Folks requested the ability to be able to take down articles/news/etc. that are either old or contain incorrect information about themselves. However, sometimes, that bad information is a small part of a larger story or cannot be removed in the internet world for other reasons.

Bad Solution:

The European Court created a "Right to be Forgotten" law, forcing search engines (aimed specifically at Google) to have to remove links to articles when that specific person's name is searched. However, there's no real guidelines, so folks send in all sorts of demands to Google to remove links.

Stupid Result:

Somebody's wants their personal comment in the comment section of a very relevant news article "forgotten", so he sends his demand to Google, who has to now manually remove that page result from searches involving his name. This leads those involved wit that article to think that Google is removing all links and they get mad, worried, and ironically, posting more links to that page, thus focusing even more attention to it. And to get even worse, every demand sent to each search engine (Google, Yahoo, Bing, etc.) will be handled differently by each company, thus guaranteeing unhappy people and follow-up lawsuits/legal actions. Yuck.

My Better Idea:

Here's my much better idea for how to fix this:


A simple meta tag agreed on by the internet community. Call the tag, "keyword-non". Search engines don't associate that page with the keyword listed in that tag.

Problem solved.

Oh, you want more details? OK.

<meta name="keyword-non" content="EU -> John Smithson, EU -> Johnathan Smithson, EU -> Jon Smithson, California -> John Smithson, US -> Johnathan Smithson, BR -> Jon Smithson" />

(Sample only. Geographic tags meant to show examples of geographic tag markup.)

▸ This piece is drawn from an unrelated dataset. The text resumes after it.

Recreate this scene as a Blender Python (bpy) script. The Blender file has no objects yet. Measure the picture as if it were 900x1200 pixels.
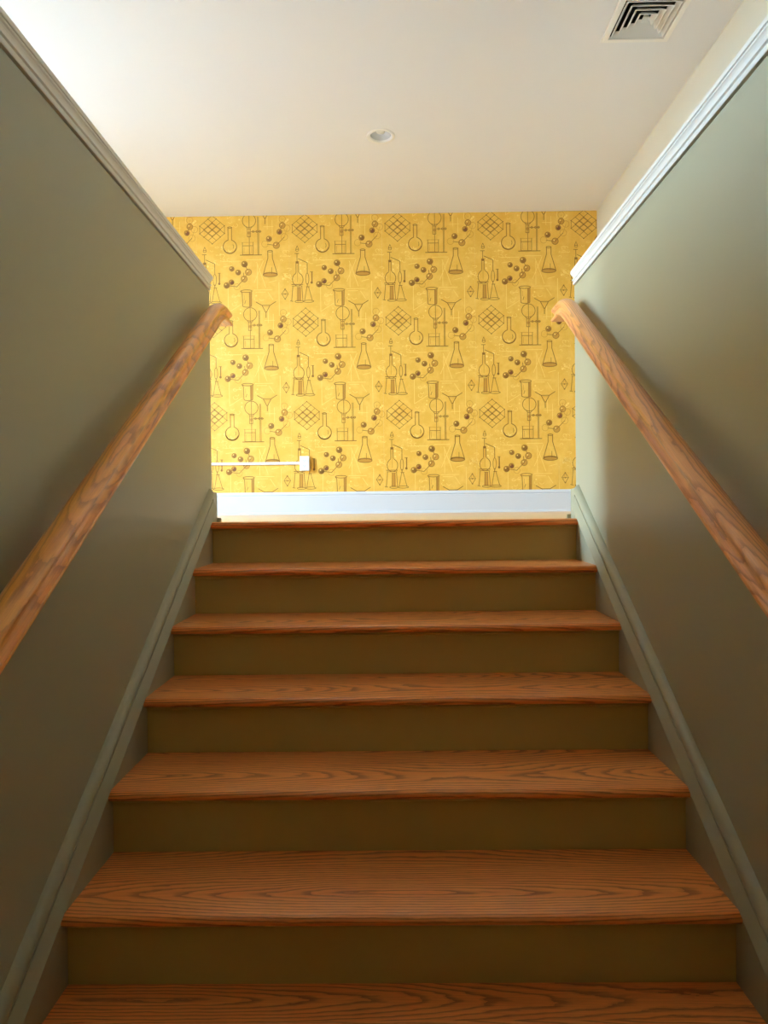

Meta tag name: Keyword-non

Content layout: location -> keyword, location2 -> keyword2

Location tag: Perhaps use a foundation of ISO 3166-1 codes with some other codes mixed in to cover encompassing legal domains, (I.E. US states, or other country regions)

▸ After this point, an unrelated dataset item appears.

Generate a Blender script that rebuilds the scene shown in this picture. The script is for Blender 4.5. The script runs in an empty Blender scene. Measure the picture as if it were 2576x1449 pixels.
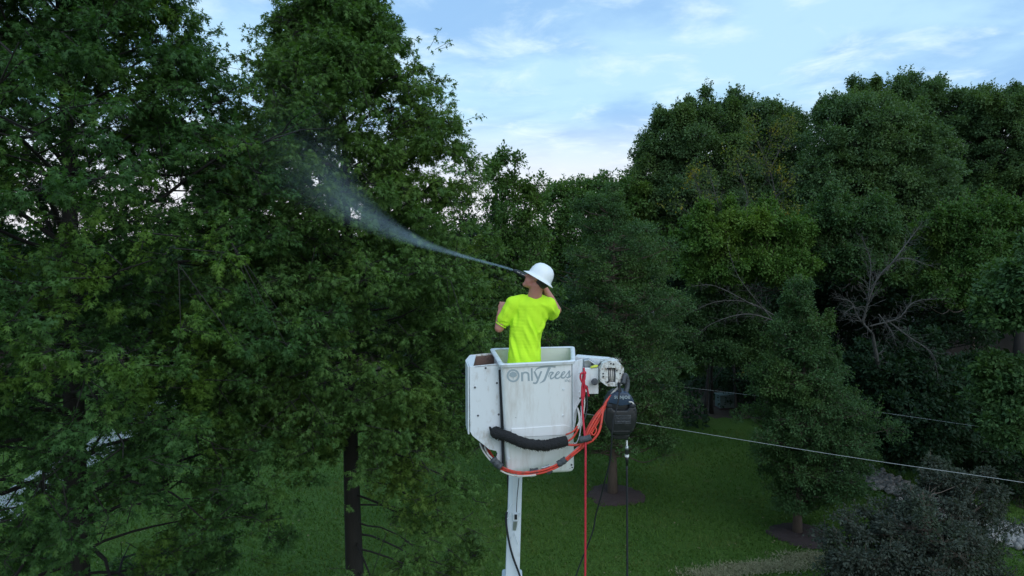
import bpy, bmesh, math, random
import numpy as np
from mathutils import Vector, Matrix, Quaternion
R = math.radians
rng = np.random.default_rng(7)
random.seed(7)
S = bpy.context.scene
C = S.collection

# ---------------------------------------------------------------- camera, sky, sun, exposure
CAMZ = 8.6
PITCH = 4.0
F, CX, CY = 1678.0, 1288.0, 724.5            # focal length and centre in a 2576 x 1449 frame
cam = bpy.data.cameras.new('camera')
cam.sensor_width = 36.0
cam.lens = 36.0 * F / 2576.0
cam.clip_start = 0.05
cam.clip_end = 3000
camo = bpy.data.objects.new('camera', cam)
camo.location = (0, 0, CAMZ)
camo.rotation_euler = (R(90 - PITCH), 0, 0)
C.objects.link(camo)
S.camera = camo

SUN_EL, SUN_AZ = 38.0, 150.0                 # azimuth clockwise from +Y: behind and to the right of the camera
w = bpy.data.worlds.new('World')
S.world = w
w.use_nodes = True
nt = w.node_tree
for n in list(nt.nodes):
    nt.nodes.remove(n)
def N(tree, typ, **kw):
    n = tree.nodes.new(typ)
    for k, v in kw.items():
        if k.startswith('i_'):
            n.inputs[k[2:].replace('_', ' ')].default_value = v
        else:
            setattr(n, k, v)
    return n
def world_sky():
    L = nt.links.new
    out = N(nt, 'ShaderNodeOutputWorld')
    bg = N(nt, 'ShaderNodeBackground')
    bg.inputs['Strength'].default_value = 0.12
    sky = N(nt, 'ShaderNodeTexSky', sky_type='NISHITA', sun_disc=False, sun_elevation=R(SUN_EL), sun_rotation=R(SUN_AZ),
            air_density=1.3, dust_density=1.5, ozone_density=2.0, altitude=200)
    tc = N(nt, 'ShaderNodeTexCoord')
    sep = N(nt, 'ShaderNodeSeparateXYZ')
    L(tc.outputs['Generated'], sep.inputs[0])
    # clouds lie on a flat layer overhead: direction divided by its height
    zc = N(nt, 'ShaderNodeMath', operation='MAXIMUM'); zc.inputs[1].default_value = 0.02
    L(sep.outputs['Z'], zc.inputs[0])
    za = N(nt, 'ShaderNodeMath', operation='ADD'); za.inputs[1].default_value = 0.10
    L(zc.outputs[0], za.inputs[0])
    dx = N(nt, 'ShaderNodeMath', operation='DIVIDE'); L(sep.outputs['X'], dx.inputs[0]); L(za.outputs[0], dx.inputs[1])
    dy = N(nt, 'ShaderNodeMath', operation='DIVIDE'); L(sep.outputs['Y'], dy.inputs[0]); L(za.outputs[0], dy.inputs[1])
    cb = N(nt, 'ShaderNodeCombineXYZ'); L(dx.outputs[0], cb.inputs[0]); L(dy.outputs[0], cb.inputs[1])
    mp = N(nt, 'ShaderNodeMapping'); mp.inputs['Scale'].default_value = (1.0, 1.0, 1); mp.inputs['Rotation'].default_value = (0, 0, R(12)); mp.inputs['Location'].default_value = (3.1, 1.7, 0)
    L(cb.outputs[0], mp.inputs[0])
    n1 = N(nt, 'ShaderNodeTexNoise'); n1.inputs['Scale'].default_value = 1.0; n1.inputs['Detail'].default_value = 7; n1.inputs['Roughness'].default_value = 0.55; n1.inputs['Distortion'].default_value = 0.35
    L(mp.outputs[0], n1.inputs['Vector'])
    n2 = N(nt, 'ShaderNodeTexNoise'); n2.inputs['Scale'].default_value = 3.0; n2.inputs['Detail'].default_value = 8; n2.inputs['Roughness'].default_value = 0.6; n2.inputs['Distortion'].default_value = 0.4
    L(mp.outputs[0], n2.inputs['Vector'])
    r1 = N(nt, 'ShaderNodeMapRange', interpolation_type='SMOOTHSTEP'); r1.inputs[1].default_value = 0.38; r1.inputs[2].default_value = 0.60
    L(n1.outputs['Fac'], r1.inputs[0])
    r2 = N(nt, 'ShaderNodeMapRange', interpolation_type='SMOOTHSTEP'); r2.inputs[1].default_value = 0.46; r2.inputs[2].default_value = 0.78
    L(n2.outputs['Fac'], r2.inputs[0])
    thin = N(nt, 'ShaderNodeMix', data_type='RGBA')      # blue-grey veil and pale blue cloud
    thin.inputs[6].default_value = (2.55, 4.55, 7.3, 1)
    thin.inputs[7].default_value = (4.2, 6.5, 8.3, 1)
    L(r1.outputs[0], thin.inputs[0])
    bright = N(nt, 'ShaderNodeMix', data_type='RGBA')
    bright.inputs[7].default_value = (6.4, 8.0, 8.9, 1)
    L(r2.outputs[0], bright.inputs[0]); L(thin.outputs[2], bright.inputs[6])
    # warm band close to the horizon
    hz = N(nt, 'ShaderNodeMapRange', interpolation_type='SMOOTHSTEP'); hz.inputs[1].default_value = 0.20; hz.inputs[2].default_value = 0.07
    L(sep.outputs['Z'], hz.inputs[0])
    hm = N(nt, 'ShaderNodeMath', operation='MULTIPLY'); hm.inputs[1].default_value = 0.85
    L(hz.outputs[0], hm.inputs[0])
    low = N(nt, 'ShaderNodeMix', data_type='RGBA'); low.inputs[7].default_value = (7.5, 7.3, 7.8, 1)
    L(hm.outputs[0], low.inputs[0]); L(bright.outputs[2], low.inputs[6])
    mx = N(nt, 'ShaderNodeMix', data_type='RGBA'); mx.inputs[0].default_value = 0.82
    L(sky.outputs[0], mx.inputs[6]); L(low.outputs[2], mx.inputs[7])
    L(mx.outputs[2], bg.inputs['Color']); L(bg.outputs[0], out.inputs[0])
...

Keyword tag: The phrase that page should not be associated with for searches done inside that geographic location.

Each geo-tag/keyword connected with an associative array key->value arrow.

Each separate geo-tag/keyword combination is separated by a comma
How It Will Work:
If someone wants themselves "forgotten", they send their request to the website. The website places the correct name(s) and geo-locations in the keyword-non tag for the offending article(s).

All search engines that re-crawl that page will automatically place the appropriate blocks in all their search engines.

Everyone's happy.

Benefits: Now, folks who want pages withheld from search engines under specific keywords (such as their name) can do so, and even better, aim those restrictions to specific geographic locations. (Since EU laws can't restrict search results in other countries)

These meta tags also are much easier to transport along with the article in cases where the article is moved, translated, etc to other URLs (which could very easily break the current "forget me" scenario).

Better yet, all search engines can much more easily follow the correct protocols with as little deviation as possible.

This also puts the requirements where they belong: On the sites that house those articles, news stories, etc. Not search engines that have zero control over what's placed on those webpages. Also highly reducing legal follow-ups owing to lack of homogenous actions by multiple unrelated search engine companies.

Do you think the W3 should adopt this? Is there a better way to do it? What do you think?